**What is required:** Write out each line exactly as it stands, please.
'''
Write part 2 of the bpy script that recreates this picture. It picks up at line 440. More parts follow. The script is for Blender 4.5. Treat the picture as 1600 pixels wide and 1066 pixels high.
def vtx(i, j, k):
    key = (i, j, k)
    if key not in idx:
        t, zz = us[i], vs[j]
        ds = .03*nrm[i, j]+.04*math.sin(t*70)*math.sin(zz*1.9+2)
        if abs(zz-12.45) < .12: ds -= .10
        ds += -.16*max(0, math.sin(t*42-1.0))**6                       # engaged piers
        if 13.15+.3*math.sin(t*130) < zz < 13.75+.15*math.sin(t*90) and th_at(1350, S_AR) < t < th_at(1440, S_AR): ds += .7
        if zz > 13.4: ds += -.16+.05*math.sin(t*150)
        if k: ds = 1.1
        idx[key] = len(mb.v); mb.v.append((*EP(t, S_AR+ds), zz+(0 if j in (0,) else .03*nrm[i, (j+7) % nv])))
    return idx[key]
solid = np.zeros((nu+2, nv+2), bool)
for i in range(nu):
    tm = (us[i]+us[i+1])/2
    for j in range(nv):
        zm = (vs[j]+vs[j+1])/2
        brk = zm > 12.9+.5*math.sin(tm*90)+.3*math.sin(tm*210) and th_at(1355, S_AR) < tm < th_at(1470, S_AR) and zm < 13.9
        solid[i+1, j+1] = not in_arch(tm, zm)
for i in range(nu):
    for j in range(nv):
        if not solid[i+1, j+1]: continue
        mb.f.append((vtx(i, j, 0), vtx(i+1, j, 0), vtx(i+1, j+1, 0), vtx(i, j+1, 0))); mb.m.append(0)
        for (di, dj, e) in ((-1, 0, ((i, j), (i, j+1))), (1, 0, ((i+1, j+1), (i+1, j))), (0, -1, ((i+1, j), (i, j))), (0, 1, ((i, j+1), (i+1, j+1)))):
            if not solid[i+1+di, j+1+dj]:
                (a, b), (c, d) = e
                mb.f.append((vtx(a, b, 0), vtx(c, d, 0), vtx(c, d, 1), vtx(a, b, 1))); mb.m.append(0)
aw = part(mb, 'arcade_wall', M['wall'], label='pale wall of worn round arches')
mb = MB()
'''
**Response:**
Write part 2 of the bpy script that recreates this picture. It picks up at line 440. More parts follow. The script is for Blender 4.5. Treat the picture as 1600 pixels wide and 1066 pixels high.
def vtx(i, j, k):
    key = (i, j, k)
    if key not in idx:
        t, zz = us[i], vs[j]
        ds = .03*nrm[i, j]+.04*math.sin(t*70)*math.sin(zz*1.9+2)
        if abs(zz-12.45) < .12: ds -= .10
        ds += -.16*max(0, math.sin(t*42-1.0))**6                       # engaged piers
        if 13.15+.3*math.sin(t*130) < zz < 13.75+.15*math.sin(t*90) and th_at(1350, S_AR) < t < th_at(1440, S_AR): ds += .7
        if zz > 13.4: ds += -.16+.05*math.sin(t*150)
        if k: ds = 1.1
        idx[key] = len(mb.v); mb.v.append((*EP(t, S_AR+ds), zz+(0 if j in (0,) else .03*nrm[i, (j+7) % nv])))
    return idx[key]
solid = np.zeros((nu+2, nv+2), bool)
for i in range(nu):
    tm = (us[i]+us[i+1])/2
    for j in range(nv):
        zm = (vs[j]+vs[j+1])/2
        brk = zm > 12.9+.5*math.sin(tm*90)+.3*math.sin(tm*210) and th_at(1355, S_AR) < tm < th_at(1470, S_AR) and zm < 13.9
        solid[i+1, j+1] = not in_arch(tm, zm)
for i in range(nu):
    for j in range(nv):
        if not solid[i+1, j+1]: continue
        mb.f.append((vtx(i, j, 0), vtx(i+1, j, 0), vtx(i+1, j+1, 0), vtx(i, j+1, 0))); mb.m.append(0)
        for (di, dj, e) in ((-1, 0, ((i, j), (i, j+1))), (1, 0, ((i+1, j+1), (i+1, j))), (0, -1, ((i+1, j), (i, j))), (0, 1, ((i, j+1), (i+1, j+1)))):
            if not solid[i+1+di, j+1+dj]:
                (a, b), (c, d) = e
                mb.f.append((vtx(a, b, 0), vtx(c, d, 0), vtx(c, d, 1), vtx(a, b, 1))); mb.m.append(0)
aw = part(mb, 'arcade_wall', M['wall'], label='pale wall of worn round arches')
mb = MB()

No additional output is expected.